Ferocious consumer of books that I am, the written word is my fodder, the smell of books is the scent that keeps me awake. But books are so expensive these days that my monthly allowance does not allow hasty purchases. Isn’t that true for you, too, dear reader?
But every time I walk into a bookstore, stacks of newly published titles warmly greet and cajole me with their shiny grins and lilting chirping, making them impossible to ignore.
The entrance is, naturally, where bookstores tend to display their latest titles, which makes this area the most “deafening”. Attractive and bright in colour, these new books tweet and cheep energetically, each attempting to outshine one another. It is rather vexing to have to ignore Charlaine Harris’s
Dead and Gone, but my heart yearns for crafters of beautiful sentences and weavers of enchanting stories. Stride on!
The purring, barking, roaring, and quaking start even before I get to the children’s books section. From afar the animal characters can smell me, a sucker for picture books who will buy anything that makes my daughter laugh.
As she progresses from board books to the more expensive picture books, my hope of buying for each of us a book a week diminishes. And, as mothers do, I usually end up buying a book for her and leave the bookstore aching, full of unsatisfied longing myself.
All the brawling happening elsewhere in the store cannot smother the articulate voices of the storytellers, for they are voices of imposing elegance and style. They seduce me easily into the comfortable Literature nook, a section I am most fond of. I can spend hours browsing around this section, drooling over books that I have not read and feeling nostalgic about those I have.
Mo Yan’s
Big Breasts and Wide Hips makes my knees go weak once again, as it conjures up images of Japanese soldiers storming a little village in China and killing unarmed villagers by the thousands. And for how long will Jeffrey Eugenides leave me flabbergasted with his tale of a hermaphrodite in
Middlesex? For as long as I live. So resonant are these stories, they enable me to escape momentarily through a secret route from real life’s hustle and bustle to fictitious comfort.

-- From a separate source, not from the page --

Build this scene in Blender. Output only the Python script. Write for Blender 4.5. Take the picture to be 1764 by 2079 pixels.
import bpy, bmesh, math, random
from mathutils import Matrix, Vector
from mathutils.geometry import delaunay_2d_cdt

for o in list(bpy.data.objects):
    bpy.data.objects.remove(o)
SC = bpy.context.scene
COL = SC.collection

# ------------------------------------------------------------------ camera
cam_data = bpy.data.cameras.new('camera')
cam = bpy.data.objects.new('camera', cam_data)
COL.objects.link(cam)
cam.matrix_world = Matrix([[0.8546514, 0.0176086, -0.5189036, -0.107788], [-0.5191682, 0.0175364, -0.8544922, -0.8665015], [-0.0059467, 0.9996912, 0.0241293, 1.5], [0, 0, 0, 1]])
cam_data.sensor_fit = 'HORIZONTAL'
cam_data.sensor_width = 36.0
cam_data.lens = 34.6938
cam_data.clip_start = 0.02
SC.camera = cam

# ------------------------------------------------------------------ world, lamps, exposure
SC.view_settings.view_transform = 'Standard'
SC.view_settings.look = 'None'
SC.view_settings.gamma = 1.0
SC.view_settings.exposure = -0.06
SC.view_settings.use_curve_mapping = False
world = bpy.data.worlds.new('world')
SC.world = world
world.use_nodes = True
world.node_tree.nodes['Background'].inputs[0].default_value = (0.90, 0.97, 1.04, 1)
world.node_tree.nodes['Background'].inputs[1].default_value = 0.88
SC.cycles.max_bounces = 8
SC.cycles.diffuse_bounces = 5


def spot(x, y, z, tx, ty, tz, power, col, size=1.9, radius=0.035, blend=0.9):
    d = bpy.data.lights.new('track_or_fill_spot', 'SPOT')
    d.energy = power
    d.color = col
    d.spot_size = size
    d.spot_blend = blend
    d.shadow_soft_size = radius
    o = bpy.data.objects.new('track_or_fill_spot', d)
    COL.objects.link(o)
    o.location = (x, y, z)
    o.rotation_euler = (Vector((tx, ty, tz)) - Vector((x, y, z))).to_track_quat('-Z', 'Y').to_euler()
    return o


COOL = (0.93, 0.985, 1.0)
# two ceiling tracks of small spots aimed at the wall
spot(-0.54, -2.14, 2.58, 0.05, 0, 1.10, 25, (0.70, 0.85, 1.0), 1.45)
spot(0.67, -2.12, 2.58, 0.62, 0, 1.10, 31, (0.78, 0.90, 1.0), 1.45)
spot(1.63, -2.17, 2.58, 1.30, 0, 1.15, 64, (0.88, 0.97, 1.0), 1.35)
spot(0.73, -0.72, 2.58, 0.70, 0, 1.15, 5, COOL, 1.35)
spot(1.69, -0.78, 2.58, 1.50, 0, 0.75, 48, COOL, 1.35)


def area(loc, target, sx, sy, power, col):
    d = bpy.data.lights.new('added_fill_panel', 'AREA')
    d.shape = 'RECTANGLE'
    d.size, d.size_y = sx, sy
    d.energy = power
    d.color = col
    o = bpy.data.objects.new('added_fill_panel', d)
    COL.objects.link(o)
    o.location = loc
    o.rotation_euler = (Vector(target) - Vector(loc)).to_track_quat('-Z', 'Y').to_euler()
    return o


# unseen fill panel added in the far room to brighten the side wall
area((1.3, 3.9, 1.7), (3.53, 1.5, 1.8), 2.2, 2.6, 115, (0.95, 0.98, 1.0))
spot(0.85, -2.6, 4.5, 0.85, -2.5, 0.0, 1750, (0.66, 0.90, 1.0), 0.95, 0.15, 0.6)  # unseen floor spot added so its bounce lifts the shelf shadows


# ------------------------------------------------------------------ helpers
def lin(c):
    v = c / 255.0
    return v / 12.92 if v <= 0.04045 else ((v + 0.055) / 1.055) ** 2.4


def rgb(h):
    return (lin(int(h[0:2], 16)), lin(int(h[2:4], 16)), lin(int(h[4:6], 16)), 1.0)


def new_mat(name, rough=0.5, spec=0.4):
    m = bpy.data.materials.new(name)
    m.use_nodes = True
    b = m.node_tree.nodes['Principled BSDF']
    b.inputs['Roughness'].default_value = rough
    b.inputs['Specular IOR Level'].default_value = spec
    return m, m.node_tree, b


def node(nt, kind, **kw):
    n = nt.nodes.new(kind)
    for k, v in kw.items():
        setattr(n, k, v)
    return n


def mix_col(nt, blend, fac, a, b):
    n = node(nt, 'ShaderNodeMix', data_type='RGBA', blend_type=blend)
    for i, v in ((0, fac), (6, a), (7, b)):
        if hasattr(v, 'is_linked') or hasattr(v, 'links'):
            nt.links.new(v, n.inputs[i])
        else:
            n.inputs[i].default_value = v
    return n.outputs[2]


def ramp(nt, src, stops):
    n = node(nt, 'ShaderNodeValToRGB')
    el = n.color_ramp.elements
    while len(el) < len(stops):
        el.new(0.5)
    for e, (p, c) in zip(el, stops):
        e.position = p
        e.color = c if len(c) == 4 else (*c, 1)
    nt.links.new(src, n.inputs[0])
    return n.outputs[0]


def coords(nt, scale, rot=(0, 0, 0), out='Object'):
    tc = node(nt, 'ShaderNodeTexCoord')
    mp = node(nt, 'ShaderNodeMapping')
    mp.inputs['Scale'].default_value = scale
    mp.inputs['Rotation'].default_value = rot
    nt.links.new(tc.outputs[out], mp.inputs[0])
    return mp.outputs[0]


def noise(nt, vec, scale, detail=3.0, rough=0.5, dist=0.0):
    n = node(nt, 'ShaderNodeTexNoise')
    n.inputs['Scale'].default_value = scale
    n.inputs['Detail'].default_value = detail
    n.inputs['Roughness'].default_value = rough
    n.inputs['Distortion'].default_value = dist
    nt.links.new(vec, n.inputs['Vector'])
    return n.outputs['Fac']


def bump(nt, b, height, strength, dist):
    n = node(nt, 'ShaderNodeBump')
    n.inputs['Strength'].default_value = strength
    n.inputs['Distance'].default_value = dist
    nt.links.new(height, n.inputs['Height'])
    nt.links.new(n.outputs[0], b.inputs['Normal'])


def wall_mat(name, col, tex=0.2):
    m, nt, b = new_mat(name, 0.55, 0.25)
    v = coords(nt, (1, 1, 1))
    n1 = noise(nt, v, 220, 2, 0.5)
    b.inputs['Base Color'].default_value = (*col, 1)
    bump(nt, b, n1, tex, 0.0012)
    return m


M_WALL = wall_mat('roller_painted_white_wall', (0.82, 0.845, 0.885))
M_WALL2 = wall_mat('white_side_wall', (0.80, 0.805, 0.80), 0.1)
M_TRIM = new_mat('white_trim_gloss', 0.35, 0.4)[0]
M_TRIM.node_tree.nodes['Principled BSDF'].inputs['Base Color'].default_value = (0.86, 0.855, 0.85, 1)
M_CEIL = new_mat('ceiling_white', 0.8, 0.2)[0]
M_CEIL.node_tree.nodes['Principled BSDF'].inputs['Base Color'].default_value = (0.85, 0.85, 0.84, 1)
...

I utter a sheepish sorry to Kazuo Ishiguro for not picking up his latest work,
Nocturnes: Five Stories of Music and Nightfall. Tucked away on a shelf at almost ceiling height is Annie Proulx’s
The Shipping News, a book that I have always wanted to read but have never got round to it. That, too, will have to wait. Sorry.
Because paid for and tucked away in my bag now is Carlos Ruiz Zafón’s latest,
The Angel’s Game. I swooned helplessly over his first book,
The Shadow of the Wind, so I cannot wait to get home and, through that secret route, revisit the Cemetery of Forgotten Books where books wake up when no one is around.